According to the High Court, Nathaniel Rothschild, scion of the banking dynasty and friend of seemingly everyone in the spheres of finance, business and politics, is indeed “puppet master” to the Baron of Hartlepool and Foy.

The banker and Bullingdon boy has lost his libel case against the Daily Mail, which he sued for “substantial damages” over its account of his and Mr Mandelson’s extraordinary trip to Russia in January 2005.

Mr Rothschild claimed he was subjected to “sustained and unjustified” attacks in the May 2010 article, which portrayed him as a “puppet master”, dangling his friend Lord Mandelson in front of the Russian oligarch Oleg Deripaska to ease the passage of colossal business deals.

Messrs Rothschild and Mandelson’s Russian trip would certainly have made entertaining viewing, but maybe not for Thunderbirds fans. Nobody needed rescuing, that’s for certain.

It began on Mr Rothschild’s private jet from the World Economic Forum in Davos to Moscow, where they met Mr Deripaska, the aluminium plant manager who became the richest oligarch of them all, and continued on Mr Deripaska’s private jet to his chalet in Siberia, where “to beat jet lag” they were whipped with birch leaves before plunging themselves into icy water – a traditional Siberian banya.
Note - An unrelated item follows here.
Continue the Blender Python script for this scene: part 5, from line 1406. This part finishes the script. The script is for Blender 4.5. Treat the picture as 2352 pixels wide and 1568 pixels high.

Less salacious, but seemingly more sordid, was an earlier dinner at Cantinetta Antinori, a fashionable Tuscan restaurant in Moscow. Mr Deripaska, the Mail had claimed, was dining with executives from the US aluminium giant Alcoa, negotiating a £250m deal to buy two of Mr Deripaska’s aluminium plants, at which a stumbling block was an EU import tariff on Russian aluminium. Enter Lord Mandelson, then a lowly Mister, but at the time the EU Trade Commissioner. The deal is done, costing several hundred British jobs, and the tariffs come down.